• _MATERIAL FOR THE TASK_:
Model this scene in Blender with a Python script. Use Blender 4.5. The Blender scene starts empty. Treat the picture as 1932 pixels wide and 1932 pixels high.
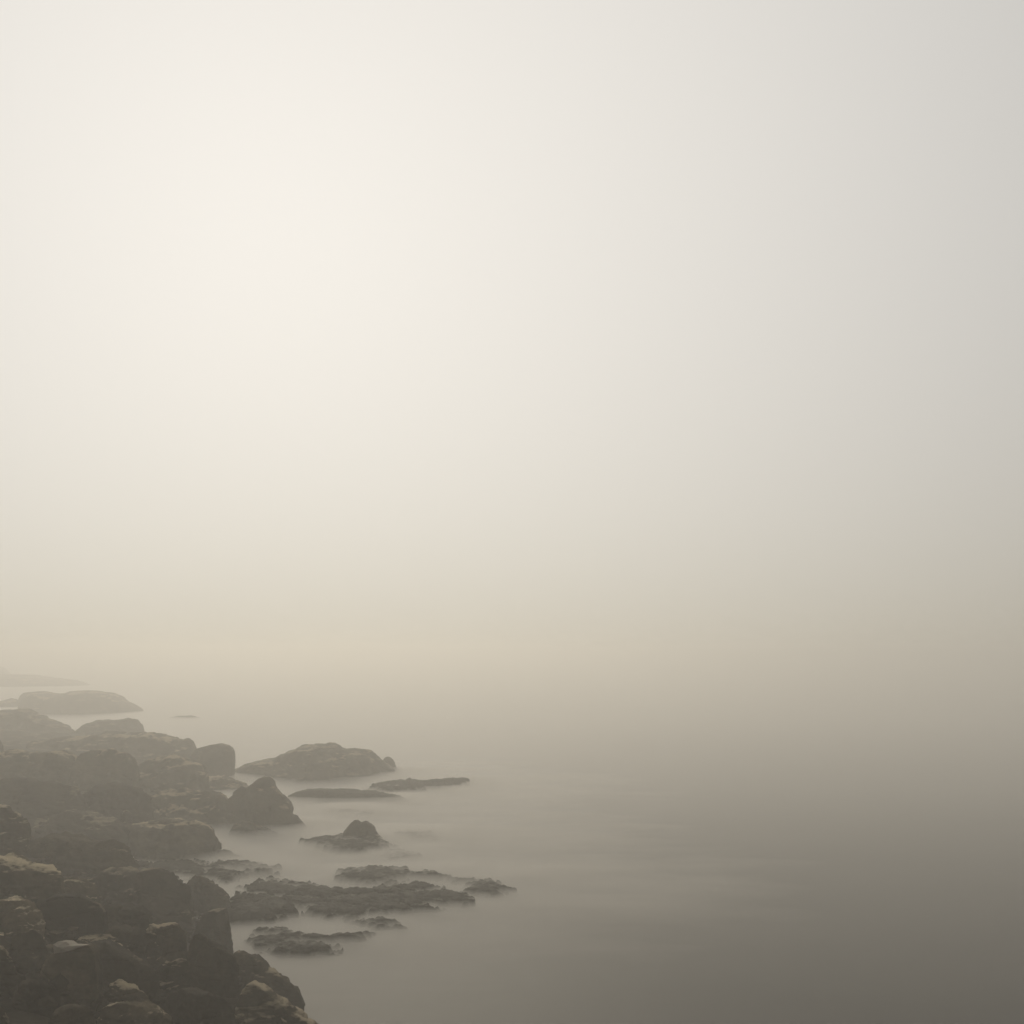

==

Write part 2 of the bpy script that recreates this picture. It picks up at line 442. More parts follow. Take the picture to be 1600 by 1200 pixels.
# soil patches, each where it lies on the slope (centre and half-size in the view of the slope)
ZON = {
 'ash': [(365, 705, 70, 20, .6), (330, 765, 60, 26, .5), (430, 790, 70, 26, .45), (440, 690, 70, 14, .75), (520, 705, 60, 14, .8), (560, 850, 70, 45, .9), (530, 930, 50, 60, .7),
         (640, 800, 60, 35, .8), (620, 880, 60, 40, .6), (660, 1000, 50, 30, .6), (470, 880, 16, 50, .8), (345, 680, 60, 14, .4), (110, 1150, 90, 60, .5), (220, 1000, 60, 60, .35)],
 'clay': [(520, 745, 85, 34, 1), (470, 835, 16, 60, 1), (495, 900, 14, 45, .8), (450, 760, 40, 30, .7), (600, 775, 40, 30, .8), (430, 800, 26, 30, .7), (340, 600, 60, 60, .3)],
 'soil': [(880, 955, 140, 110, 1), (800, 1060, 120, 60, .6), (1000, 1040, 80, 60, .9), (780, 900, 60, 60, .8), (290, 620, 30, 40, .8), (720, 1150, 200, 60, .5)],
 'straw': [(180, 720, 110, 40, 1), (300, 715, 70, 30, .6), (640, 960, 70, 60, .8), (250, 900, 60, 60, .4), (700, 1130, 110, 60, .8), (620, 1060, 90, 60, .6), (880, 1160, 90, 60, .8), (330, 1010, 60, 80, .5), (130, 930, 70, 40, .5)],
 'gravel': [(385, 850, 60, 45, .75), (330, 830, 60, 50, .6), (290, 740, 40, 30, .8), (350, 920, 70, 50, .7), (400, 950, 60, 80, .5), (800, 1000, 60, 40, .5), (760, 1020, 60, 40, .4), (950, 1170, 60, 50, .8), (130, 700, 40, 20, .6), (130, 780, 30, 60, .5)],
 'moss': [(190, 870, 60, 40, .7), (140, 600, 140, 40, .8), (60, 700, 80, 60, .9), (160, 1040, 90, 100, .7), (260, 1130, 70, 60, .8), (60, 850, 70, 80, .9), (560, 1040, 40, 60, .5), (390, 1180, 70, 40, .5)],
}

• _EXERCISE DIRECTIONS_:
Supply the count of lines in the entries that contain the word "pixels", and nothing besides.

• _SOLUTION FOR THIS TASK_:
2